WHAT IS BEING ASKED:
The entries below contain a line with "Build this scene" and a line with "return Vector((r.x, r.y, r.z+H))". Retype exactly everything from the first down to the second, both included, and nothing else.
========================================
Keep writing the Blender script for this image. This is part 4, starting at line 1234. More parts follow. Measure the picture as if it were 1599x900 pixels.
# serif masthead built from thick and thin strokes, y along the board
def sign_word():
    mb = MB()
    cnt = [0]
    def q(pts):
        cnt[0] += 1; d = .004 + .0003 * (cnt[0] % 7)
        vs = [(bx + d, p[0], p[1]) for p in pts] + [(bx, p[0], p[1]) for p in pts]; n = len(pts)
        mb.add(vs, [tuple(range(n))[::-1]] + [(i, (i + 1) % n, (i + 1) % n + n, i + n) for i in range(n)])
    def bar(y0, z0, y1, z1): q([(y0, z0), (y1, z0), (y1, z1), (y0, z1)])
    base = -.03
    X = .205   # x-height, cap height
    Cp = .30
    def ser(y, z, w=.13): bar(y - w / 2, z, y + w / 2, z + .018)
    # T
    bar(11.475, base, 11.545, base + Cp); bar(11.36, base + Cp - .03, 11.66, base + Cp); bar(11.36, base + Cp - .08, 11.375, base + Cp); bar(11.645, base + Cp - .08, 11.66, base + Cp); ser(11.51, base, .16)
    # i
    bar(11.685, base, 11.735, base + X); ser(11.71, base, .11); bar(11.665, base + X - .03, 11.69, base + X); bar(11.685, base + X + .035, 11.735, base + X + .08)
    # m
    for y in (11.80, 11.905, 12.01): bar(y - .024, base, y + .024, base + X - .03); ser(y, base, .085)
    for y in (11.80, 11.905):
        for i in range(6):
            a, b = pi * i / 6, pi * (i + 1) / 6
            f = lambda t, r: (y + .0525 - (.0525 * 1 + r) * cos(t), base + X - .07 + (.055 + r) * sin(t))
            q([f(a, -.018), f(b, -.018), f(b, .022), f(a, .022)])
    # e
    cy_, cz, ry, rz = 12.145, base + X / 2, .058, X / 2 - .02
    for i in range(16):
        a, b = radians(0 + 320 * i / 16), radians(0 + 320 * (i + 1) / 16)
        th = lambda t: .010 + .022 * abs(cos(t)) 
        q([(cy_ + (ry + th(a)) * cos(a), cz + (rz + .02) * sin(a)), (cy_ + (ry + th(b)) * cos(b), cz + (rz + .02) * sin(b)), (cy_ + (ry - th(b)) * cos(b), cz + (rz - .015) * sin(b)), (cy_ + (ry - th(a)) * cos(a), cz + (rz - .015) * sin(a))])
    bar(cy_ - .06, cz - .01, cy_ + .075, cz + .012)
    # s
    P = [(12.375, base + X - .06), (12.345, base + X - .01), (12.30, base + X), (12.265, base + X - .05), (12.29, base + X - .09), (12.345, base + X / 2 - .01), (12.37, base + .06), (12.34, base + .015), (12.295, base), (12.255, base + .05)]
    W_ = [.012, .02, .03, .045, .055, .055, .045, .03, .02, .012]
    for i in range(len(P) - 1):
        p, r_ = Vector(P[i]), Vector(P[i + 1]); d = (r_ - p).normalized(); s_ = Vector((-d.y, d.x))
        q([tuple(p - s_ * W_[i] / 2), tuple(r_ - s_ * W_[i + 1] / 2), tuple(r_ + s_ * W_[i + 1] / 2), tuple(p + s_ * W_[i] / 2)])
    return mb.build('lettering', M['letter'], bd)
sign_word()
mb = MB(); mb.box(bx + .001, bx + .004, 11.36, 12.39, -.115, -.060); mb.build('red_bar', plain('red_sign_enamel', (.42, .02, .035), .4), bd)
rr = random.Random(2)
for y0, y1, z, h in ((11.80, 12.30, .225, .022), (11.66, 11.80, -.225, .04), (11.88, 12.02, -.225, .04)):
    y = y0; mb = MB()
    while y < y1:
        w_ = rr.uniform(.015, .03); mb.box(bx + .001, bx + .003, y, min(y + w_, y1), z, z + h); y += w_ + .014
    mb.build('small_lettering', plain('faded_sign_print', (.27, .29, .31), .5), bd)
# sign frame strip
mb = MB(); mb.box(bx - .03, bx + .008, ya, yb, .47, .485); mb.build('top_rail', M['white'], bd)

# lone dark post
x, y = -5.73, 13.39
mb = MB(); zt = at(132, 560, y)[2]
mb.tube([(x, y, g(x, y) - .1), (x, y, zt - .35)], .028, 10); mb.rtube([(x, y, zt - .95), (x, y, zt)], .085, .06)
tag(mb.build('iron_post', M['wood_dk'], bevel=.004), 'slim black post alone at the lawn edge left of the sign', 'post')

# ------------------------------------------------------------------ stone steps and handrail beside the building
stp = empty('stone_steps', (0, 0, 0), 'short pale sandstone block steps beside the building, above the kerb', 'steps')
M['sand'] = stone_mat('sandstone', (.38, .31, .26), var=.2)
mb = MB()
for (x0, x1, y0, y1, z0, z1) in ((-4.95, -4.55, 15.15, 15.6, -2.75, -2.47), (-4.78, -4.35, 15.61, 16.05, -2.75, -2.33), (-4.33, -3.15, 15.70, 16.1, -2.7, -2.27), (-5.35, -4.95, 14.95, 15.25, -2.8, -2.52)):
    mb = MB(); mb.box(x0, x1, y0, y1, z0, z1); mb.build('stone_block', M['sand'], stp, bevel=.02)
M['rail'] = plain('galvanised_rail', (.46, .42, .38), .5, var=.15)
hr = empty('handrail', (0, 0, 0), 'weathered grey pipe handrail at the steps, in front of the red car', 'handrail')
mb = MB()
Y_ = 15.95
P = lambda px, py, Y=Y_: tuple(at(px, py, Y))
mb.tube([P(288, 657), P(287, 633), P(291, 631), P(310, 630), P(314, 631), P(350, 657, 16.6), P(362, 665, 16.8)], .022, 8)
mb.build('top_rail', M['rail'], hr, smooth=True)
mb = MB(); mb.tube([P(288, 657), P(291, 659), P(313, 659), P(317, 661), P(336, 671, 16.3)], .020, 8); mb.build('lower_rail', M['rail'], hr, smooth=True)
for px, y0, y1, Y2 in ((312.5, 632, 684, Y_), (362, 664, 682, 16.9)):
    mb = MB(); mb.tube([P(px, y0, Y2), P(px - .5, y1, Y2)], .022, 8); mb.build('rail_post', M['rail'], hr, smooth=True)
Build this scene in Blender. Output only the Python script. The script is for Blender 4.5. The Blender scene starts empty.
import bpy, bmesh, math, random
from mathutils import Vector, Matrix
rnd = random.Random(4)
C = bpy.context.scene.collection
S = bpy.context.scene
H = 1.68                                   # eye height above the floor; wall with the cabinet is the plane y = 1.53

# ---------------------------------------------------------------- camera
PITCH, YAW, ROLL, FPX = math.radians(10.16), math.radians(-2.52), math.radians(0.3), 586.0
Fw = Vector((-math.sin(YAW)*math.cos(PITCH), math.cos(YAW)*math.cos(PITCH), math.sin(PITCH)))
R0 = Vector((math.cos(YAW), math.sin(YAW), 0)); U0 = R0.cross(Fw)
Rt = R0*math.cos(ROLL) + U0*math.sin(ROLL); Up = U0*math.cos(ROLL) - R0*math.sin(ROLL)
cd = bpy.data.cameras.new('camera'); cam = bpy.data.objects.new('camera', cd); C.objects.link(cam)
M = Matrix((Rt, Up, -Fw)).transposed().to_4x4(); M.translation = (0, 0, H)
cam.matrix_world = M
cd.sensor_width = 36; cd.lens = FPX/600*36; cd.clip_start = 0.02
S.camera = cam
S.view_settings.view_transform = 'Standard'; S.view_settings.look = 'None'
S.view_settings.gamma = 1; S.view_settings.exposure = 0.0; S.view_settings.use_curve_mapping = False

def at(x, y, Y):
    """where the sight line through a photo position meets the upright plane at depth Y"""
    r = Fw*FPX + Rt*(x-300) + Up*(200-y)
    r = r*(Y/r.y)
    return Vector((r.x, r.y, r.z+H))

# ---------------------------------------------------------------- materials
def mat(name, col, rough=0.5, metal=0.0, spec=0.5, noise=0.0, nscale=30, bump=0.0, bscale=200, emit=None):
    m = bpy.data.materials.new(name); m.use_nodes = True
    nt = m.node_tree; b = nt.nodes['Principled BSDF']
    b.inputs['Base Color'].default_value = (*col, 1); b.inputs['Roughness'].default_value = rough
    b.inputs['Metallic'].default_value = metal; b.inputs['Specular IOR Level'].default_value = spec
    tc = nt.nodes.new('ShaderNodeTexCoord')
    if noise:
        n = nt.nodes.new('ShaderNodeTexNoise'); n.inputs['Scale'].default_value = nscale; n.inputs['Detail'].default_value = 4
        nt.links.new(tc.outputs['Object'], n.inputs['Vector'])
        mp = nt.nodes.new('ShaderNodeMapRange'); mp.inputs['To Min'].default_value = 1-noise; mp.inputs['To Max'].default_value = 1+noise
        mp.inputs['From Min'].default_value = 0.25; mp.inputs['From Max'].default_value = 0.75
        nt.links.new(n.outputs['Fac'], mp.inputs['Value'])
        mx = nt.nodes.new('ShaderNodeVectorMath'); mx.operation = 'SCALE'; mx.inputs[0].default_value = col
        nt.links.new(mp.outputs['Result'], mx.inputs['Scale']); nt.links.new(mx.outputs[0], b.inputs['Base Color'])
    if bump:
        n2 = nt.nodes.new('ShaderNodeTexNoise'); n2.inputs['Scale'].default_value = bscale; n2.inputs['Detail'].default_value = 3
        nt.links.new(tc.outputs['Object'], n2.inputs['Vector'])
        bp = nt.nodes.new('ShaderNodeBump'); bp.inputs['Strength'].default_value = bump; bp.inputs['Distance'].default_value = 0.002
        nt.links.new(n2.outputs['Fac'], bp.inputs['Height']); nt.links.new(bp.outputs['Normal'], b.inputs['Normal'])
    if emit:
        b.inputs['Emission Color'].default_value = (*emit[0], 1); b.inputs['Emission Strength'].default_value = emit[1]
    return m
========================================
FULL RESPONSE:
Build this scene in Blender. Output only the Python script. The script is for Blender 4.5. The Blender scene starts empty.
import bpy, bmesh, math, random
from mathutils import Vector, Matrix
rnd = random.Random(4)
C = bpy.context.scene.collection
S = bpy.context.scene
H = 1.68                                   # eye height above the floor; wall with the cabinet is the plane y = 1.53

# ---------------------------------------------------------------- camera
PITCH, YAW, ROLL, FPX = math.radians(10.16), math.radians(-2.52), math.radians(0.3), 586.0
Fw = Vector((-math.sin(YAW)*math.cos(PITCH), math.cos(YAW)*math.cos(PITCH), math.sin(PITCH)))
R0 = Vector((math.cos(YAW), math.sin(YAW), 0)); U0 = R0.cross(Fw)
Rt = R0*math.cos(ROLL) + U0*math.sin(ROLL); Up = U0*math.cos(ROLL) - R0*math.sin(ROLL)
cd = bpy.data.cameras.new('camera'); cam = bpy.data.objects.new('camera', cd); C.objects.link(cam)
M = Matrix((Rt, Up, -Fw)).transposed().to_4x4(); M.translation = (0, 0, H)
cam.matrix_world = M
cd.sensor_width = 36; cd.lens = FPX/600*36; cd.clip_start = 0.02
S.camera = cam
S.view_settings.view_transform = 'Standard'; S.view_settings.look = 'None'
S.view_settings.gamma = 1; S.view_settings.exposure = 0.0; S.view_settings.use_curve_mapping = False

def at(x, y, Y):
    """where the sight line through a photo position meets the upright plane at depth Y"""
    r = Fw*FPX + Rt*(x-300) + Up*(200-y)
    r = r*(Y/r.y)
    return Vector((r.x, r.y, r.z+H))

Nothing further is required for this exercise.